Records

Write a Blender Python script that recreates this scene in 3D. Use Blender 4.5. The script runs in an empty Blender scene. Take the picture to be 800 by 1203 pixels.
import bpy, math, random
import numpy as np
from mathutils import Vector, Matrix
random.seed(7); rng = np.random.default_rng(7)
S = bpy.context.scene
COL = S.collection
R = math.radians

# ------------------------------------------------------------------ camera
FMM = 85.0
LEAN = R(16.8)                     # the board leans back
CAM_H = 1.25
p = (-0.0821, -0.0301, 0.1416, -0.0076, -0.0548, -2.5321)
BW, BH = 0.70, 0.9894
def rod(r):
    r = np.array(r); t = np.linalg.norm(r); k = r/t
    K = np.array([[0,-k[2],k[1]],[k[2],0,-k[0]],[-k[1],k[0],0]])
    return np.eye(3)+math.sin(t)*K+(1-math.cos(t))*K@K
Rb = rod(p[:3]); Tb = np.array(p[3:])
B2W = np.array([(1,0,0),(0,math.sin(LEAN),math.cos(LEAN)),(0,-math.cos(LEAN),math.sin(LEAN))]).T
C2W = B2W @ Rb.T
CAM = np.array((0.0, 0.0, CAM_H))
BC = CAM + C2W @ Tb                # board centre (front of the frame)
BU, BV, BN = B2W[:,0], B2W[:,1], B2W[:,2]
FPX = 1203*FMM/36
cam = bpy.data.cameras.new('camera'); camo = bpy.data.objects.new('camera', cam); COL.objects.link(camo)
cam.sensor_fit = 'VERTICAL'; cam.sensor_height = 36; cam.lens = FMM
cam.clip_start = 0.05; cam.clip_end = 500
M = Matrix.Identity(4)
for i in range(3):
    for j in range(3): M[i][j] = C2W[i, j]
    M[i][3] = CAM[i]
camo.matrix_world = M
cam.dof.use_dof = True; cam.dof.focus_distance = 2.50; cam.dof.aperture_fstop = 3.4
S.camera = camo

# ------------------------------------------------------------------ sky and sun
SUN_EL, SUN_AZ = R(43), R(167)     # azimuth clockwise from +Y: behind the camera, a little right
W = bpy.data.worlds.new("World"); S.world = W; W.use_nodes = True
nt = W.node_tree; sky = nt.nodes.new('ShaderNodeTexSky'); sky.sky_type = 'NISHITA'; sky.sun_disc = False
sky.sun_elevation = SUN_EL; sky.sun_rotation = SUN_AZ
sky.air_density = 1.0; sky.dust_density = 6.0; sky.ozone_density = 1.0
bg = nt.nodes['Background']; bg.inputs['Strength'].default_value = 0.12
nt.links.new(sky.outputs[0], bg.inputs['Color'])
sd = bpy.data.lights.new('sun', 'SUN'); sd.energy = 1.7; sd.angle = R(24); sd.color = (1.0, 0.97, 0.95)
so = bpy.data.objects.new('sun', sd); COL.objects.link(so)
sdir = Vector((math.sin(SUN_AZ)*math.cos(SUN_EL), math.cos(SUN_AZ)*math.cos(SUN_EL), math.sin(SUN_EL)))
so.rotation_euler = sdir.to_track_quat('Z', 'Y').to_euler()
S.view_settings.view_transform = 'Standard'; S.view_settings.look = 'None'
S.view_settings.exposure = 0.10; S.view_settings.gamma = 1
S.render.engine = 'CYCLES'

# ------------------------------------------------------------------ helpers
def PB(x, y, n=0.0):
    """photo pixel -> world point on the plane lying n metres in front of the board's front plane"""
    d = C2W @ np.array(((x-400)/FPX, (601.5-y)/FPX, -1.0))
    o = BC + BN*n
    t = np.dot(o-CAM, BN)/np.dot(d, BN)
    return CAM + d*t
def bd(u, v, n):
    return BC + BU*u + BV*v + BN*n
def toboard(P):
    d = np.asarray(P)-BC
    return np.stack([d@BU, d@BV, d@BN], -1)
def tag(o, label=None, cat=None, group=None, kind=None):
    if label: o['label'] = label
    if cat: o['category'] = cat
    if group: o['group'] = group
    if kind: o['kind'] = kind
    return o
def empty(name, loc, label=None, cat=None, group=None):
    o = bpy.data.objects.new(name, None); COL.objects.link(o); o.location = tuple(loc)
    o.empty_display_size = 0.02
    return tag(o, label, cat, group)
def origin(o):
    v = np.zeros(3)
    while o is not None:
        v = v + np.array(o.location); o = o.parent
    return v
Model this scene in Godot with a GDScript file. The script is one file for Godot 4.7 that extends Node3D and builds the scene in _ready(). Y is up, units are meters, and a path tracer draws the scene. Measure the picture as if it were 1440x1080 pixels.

Given request: Copy each line above that contains the word "picture".

Result of this task:
Write a Blender Python script that recreates this scene in 3D. Use Blender 4.5. The script runs in an empty Blender scene. Take the picture to be 800 by 1203 pixels.
Model this scene in Godot with a GDScript file. The script is one file for Godot 4.7 that extends Node3D and builds the scene in _ready(). Y is up, units are meters, and a path tracer draws the scene. Measure the picture as if it were 1440x1080 pixels.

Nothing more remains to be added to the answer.